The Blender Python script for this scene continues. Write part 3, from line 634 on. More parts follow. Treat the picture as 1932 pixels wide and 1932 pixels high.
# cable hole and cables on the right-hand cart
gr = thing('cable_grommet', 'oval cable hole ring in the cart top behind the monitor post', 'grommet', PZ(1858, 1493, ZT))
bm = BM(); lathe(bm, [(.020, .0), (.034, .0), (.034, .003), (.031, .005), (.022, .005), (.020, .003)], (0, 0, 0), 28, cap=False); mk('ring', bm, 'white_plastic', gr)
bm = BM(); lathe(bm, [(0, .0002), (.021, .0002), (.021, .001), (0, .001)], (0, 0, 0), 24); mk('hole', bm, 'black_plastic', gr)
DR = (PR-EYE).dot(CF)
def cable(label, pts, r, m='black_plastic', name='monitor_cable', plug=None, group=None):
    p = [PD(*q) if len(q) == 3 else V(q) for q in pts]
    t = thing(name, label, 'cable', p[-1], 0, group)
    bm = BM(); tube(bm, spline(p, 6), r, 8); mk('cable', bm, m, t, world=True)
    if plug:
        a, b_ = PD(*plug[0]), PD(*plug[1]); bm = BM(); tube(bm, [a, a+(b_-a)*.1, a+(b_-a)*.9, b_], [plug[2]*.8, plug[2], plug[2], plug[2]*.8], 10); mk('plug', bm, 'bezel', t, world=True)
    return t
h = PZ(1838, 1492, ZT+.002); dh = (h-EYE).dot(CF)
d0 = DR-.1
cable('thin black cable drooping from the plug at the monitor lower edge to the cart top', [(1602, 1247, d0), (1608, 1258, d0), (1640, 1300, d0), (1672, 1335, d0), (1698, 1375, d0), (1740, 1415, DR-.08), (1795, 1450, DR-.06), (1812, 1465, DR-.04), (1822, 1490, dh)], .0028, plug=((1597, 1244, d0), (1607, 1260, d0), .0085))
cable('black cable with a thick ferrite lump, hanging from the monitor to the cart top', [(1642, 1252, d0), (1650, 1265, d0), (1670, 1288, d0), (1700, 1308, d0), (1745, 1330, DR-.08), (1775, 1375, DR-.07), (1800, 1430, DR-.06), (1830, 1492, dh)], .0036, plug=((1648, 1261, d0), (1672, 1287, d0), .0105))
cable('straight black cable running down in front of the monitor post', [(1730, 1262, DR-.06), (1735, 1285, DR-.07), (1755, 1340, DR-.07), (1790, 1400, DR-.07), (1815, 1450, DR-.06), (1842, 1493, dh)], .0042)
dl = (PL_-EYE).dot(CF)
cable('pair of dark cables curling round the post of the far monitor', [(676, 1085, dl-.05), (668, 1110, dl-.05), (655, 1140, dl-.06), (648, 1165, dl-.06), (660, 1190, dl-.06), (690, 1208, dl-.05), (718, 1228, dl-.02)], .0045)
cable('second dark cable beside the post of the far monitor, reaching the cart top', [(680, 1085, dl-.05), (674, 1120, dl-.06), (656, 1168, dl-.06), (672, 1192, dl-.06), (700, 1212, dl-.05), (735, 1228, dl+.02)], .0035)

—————

Every line of the data above should be reproduced word for word.

The Blender Python script for this scene continues. Write part 3, from line 634 on. More parts follow. Treat the picture as 1932 pixels wide and 1932 pixels high.
# cable hole and cables on the right-hand cart
gr = thing('cable_grommet', 'oval cable hole ring in the cart top behind the monitor post', 'grommet', PZ(1858, 1493, ZT))
bm = BM(); lathe(bm, [(.020, .0), (.034, .0), (.034, .003), (.031, .005), (.022, .005), (.020, .003)], (0, 0, 0), 28, cap=False); mk('ring', bm, 'white_plastic', gr)
bm = BM(); lathe(bm, [(0, .0002), (.021, .0002), (.021, .001), (0, .001)], (0, 0, 0), 24); mk('hole', bm, 'black_plastic', gr)
DR = (PR-EYE).dot(CF)
def cable(label, pts, r, m='black_plastic', name='monitor_cable', plug=None, group=None):
    p = [PD(*q) if len(q) == 3 else V(q) for q in pts]
    t = thing(name, label, 'cable', p[-1], 0, group)
    bm = BM(); tube(bm, spline(p, 6), r, 8); mk('cable', bm, m, t, world=True)
    if plug:
        a, b_ = PD(*plug[0]), PD(*plug[1]); bm = BM(); tube(bm, [a, a+(b_-a)*.1, a+(b_-a)*.9, b_], [plug[2]*.8, plug[2], plug[2], plug[2]*.8], 10); mk('plug', bm, 'bezel', t, world=True)
    return t
h = PZ(1838, 1492, ZT+.002); dh = (h-EYE).dot(CF)
d0 = DR-.1
cable('thin black cable drooping from the plug at the monitor lower edge to the cart top', [(1602, 1247, d0), (1608, 1258, d0), (1640, 1300, d0), (1672, 1335, d0), (1698, 1375, d0), (1740, 1415, DR-.08), (1795, 1450, DR-.06), (1812, 1465, DR-.04), (1822, 1490, dh)], .0028, plug=((1597, 1244, d0), (1607, 1260, d0), .0085))
cable('black cable with a thick ferrite lump, hanging from the monitor to the cart top', [(1642, 1252, d0), (1650, 1265, d0), (1670, 1288, d0), (1700, 1308, d0), (1745, 1330, DR-.08), (1775, 1375, DR-.07), (1800, 1430, DR-.06), (1830, 1492, dh)], .0036, plug=((1648, 1261, d0), (1672, 1287, d0), .0105))
cable('straight black cable running down in front of the monitor post', [(1730, 1262, DR-.06), (1735, 1285, DR-.07), (1755, 1340, DR-.07), (1790, 1400, DR-.07), (1815, 1450, DR-.06), (1842, 1493, dh)], .0042)
dl = (PL_-EYE).dot(CF)
cable('pair of dark cables curling round the post of the far monitor', [(676, 1085, dl-.05), (668, 1110, dl-.05), (655, 1140, dl-.06), (648, 1165, dl-.06), (660, 1190, dl-.06), (690, 1208, dl-.05), (718, 1228, dl-.02)], .0045)
cable('second dark cable beside the post of the far monitor, reaching the cart top', [(680, 1085, dl-.05), (674, 1120, dl-.06), (656, 1168, dl-.06), (672, 1192, dl-.06), (700, 1212, dl-.05), (735, 1228, dl+.02)], .0035)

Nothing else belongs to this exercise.